Each year, Valentine’s Day brings out couples celebrating their love stories. Young, old and in-between, the happy couples fill local restaurants to capacity, while challenging florists to demonstrate enduring commitment and eternal love with elaborate bouquets of fresh flowers.
Meanwhile, in cemeteries around Georgia, some stories of eternal love and tragic consequences remain buried with the forgotten participants — unless there’s a haunting presence that catapults the tale back into the consciousness of the living.
In nearby Roswell, we found two of those tragic, eternal love stories, just in time for a Valentine’s Day retelling.
First, we’ll recount a folklore story, for which we could find no specific records or other “evidence.” But, in 2007, author Dianna Avena included the tragic Roswell love story of Michael and Catherine in her 2007 book, Roswell : history, haunts and legends. We found a copy of the book in The Georgia Room at The Switzer Library in Marietta, but there it’s reference only and not available for check-out. But, for the paranormal curious, it is available for check-out at the East Cobb Library.

We’ll also mention that in addition to her book, Avena owns Roswell Ghost Tours and is one of the guides for the haunted sojourns. We’ve not taken on (yet), but we’ll put it on our list for when warmer weather returns.
The story also was retold in 2018 by Georgia Public Broadcast.
This Civil War-era Romeo and Juliet story featured Michael, a Union soldier, and Catherine, the daughter of a mill worker at Roswell Mill. When a scandalous romance was discovered between the Yankee soldier and the local damse, Michael was hanged for treason in the town square. Catherine, the telling goes, watched from the hanging from an upstairs window at The Public House, which formerly was the Mill commissary. Heartbroken and alone, Catherine was found hanging from the large beams of the upstairs floor of the commissary.
United again in death, these forever lovers are said to continue their eternal romance at The Public House. According to the Georgia Public Broadcast story, locals “swear they’ve seen ghostly figures in the upstairs windows of the commissary dancing in each other’s arms.”
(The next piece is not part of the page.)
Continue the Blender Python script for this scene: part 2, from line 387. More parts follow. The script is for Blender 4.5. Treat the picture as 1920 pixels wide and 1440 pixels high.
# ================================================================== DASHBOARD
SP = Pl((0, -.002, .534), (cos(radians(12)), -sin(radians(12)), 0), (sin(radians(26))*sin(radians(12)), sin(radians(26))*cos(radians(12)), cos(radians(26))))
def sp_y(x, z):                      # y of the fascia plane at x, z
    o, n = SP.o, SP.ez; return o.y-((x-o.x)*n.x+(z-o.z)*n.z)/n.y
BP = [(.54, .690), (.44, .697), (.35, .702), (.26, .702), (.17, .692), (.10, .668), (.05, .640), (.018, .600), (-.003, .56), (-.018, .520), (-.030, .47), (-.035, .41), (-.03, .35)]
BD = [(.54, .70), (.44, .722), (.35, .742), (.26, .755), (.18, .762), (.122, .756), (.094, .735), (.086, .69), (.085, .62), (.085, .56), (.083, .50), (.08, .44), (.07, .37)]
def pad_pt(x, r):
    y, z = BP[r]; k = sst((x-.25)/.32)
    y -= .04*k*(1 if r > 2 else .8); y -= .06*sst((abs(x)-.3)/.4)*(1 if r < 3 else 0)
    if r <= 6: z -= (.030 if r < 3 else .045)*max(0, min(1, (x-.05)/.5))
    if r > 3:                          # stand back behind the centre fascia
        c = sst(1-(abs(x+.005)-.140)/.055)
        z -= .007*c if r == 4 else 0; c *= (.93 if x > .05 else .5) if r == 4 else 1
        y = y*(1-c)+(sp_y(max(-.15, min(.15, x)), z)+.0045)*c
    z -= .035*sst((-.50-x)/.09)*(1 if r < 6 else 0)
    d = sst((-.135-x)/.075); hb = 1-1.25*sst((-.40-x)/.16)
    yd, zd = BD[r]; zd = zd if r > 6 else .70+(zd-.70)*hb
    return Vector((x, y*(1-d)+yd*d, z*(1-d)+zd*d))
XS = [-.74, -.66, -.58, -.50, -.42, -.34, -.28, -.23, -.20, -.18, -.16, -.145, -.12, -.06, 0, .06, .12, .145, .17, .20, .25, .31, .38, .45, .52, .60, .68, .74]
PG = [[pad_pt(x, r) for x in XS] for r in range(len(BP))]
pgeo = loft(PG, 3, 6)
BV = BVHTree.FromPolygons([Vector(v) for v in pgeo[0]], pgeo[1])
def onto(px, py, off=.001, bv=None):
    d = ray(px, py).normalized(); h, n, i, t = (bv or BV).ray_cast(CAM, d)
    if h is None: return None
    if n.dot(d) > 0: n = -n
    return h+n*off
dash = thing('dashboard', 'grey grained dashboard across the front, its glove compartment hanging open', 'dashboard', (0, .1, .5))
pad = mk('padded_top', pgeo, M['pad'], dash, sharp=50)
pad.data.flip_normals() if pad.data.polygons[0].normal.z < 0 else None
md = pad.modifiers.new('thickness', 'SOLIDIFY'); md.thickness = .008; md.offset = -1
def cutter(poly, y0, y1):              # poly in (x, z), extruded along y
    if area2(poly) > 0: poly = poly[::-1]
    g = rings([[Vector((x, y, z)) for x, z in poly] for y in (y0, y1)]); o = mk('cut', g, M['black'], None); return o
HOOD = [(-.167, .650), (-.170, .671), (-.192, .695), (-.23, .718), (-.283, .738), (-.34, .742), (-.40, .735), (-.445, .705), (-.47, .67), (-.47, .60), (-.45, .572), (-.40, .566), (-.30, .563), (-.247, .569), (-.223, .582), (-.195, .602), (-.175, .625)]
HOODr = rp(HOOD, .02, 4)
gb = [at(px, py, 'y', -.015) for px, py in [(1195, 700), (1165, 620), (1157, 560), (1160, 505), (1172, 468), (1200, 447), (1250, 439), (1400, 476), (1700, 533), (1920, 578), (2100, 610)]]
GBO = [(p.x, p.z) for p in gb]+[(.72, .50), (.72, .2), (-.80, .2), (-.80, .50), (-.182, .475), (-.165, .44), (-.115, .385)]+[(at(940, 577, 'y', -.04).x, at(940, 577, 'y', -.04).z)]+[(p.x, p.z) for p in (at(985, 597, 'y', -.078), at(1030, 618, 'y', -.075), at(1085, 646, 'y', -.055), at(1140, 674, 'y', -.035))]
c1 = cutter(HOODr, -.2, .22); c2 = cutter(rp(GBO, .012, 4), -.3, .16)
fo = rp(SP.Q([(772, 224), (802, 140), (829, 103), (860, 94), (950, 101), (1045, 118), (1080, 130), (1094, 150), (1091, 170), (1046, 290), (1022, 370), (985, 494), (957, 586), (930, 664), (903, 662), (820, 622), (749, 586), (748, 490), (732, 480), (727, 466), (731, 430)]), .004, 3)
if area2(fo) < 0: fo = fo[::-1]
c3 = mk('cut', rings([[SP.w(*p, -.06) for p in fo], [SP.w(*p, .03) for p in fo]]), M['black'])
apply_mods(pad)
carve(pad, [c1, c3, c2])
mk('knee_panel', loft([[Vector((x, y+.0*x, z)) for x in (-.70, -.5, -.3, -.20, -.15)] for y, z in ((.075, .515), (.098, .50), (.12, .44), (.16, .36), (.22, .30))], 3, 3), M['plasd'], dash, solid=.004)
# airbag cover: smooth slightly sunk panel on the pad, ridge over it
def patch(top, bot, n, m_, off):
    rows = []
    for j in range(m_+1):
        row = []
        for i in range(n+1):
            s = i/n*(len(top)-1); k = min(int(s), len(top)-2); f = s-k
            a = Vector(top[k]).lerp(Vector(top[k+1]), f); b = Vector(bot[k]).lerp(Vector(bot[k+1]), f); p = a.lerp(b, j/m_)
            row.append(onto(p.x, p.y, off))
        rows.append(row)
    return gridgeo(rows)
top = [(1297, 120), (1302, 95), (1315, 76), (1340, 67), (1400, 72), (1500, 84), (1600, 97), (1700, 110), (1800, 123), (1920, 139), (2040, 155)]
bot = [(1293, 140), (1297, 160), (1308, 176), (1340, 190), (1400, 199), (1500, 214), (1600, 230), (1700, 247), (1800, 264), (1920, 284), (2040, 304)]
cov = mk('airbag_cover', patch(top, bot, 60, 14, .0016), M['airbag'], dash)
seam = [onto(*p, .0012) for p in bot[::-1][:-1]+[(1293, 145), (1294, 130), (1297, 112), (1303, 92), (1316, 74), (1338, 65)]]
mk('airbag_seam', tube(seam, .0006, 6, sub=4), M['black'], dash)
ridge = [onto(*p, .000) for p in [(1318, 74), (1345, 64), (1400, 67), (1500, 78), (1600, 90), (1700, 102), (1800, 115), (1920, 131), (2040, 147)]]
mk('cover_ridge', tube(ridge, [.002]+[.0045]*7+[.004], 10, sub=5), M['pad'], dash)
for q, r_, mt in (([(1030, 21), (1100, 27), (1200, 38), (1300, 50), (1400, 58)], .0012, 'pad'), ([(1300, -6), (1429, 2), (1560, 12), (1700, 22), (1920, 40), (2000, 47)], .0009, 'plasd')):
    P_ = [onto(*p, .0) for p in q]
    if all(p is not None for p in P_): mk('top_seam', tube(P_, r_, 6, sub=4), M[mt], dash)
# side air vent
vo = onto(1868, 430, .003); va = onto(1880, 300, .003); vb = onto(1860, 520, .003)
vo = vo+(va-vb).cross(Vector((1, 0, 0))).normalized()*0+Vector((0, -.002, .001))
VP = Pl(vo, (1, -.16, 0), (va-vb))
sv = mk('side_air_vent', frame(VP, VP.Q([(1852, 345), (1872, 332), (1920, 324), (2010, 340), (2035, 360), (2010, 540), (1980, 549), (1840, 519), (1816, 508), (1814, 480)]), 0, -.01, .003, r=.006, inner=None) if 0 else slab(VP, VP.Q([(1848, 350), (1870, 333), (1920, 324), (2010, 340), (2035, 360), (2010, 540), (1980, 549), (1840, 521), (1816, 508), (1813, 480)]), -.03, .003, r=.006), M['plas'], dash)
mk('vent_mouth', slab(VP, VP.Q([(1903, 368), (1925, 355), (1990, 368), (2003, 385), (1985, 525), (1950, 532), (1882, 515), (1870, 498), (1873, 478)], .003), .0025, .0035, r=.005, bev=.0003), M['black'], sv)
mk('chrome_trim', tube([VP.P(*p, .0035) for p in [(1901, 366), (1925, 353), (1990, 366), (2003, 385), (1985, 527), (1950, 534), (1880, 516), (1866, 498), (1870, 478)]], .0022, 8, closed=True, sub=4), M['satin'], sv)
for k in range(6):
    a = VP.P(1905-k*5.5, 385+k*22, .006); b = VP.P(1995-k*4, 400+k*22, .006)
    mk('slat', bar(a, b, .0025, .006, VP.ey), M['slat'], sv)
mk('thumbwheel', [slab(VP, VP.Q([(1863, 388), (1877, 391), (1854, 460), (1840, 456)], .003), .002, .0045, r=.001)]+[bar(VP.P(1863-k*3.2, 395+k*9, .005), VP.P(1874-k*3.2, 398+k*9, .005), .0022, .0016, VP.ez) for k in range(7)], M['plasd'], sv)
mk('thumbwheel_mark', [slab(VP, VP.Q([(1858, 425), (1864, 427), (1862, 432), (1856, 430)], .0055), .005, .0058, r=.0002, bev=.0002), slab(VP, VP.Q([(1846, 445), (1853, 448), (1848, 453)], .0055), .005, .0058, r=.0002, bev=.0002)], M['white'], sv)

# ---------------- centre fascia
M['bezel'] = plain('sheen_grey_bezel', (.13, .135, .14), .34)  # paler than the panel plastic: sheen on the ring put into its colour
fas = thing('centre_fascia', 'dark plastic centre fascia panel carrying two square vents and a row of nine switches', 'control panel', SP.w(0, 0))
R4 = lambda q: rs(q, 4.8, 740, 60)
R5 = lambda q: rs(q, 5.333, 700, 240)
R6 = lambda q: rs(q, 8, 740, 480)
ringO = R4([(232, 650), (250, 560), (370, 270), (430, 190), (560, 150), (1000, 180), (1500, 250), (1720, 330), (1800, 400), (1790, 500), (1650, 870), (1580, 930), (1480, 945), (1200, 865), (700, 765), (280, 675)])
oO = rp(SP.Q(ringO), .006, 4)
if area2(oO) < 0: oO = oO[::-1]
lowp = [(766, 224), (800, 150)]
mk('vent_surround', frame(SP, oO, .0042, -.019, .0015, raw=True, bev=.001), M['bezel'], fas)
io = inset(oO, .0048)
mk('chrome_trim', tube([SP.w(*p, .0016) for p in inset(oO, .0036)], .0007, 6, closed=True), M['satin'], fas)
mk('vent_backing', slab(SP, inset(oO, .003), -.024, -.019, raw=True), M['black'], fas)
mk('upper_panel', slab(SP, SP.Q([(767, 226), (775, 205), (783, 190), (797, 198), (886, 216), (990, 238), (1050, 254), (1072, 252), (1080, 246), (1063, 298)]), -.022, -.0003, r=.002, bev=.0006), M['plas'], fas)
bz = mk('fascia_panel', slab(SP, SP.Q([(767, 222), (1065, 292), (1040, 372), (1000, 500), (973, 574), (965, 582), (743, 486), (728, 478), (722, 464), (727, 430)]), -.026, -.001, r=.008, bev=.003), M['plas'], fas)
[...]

The second Roswell love story is equally tragic, and also documented in records. Again, the Roswell Mill plays a prominent part in this tragic love, this one based in the forced deportation of female workers and their children from Roswell.
In July 1864, Union troops entered Roswell and found that the Roswell Mill was producing wool for Confederate forces. General William T. Sherman ordered the mill workers arrested and deported.
One of those workers was Adeline Bagley Buice. A seamstress at the mill, Adeline found she was pregnant after her husband had shipped out with the Confederate Army. According to her family’s history, she was deported to Chicago, and left to survive on her own. She eventually returned to Roswell on foot five years later with her daughter, hoping to learn if her husband had survived the war.

And he had. But, not knowing Adeline’s whereabouts or status, the husband had remarried just a year before her return. The family history indicates that Adeline remained in the area. She died and is buried in Forsyth County, where her grave is tended by the Sons of Confederate Veterans.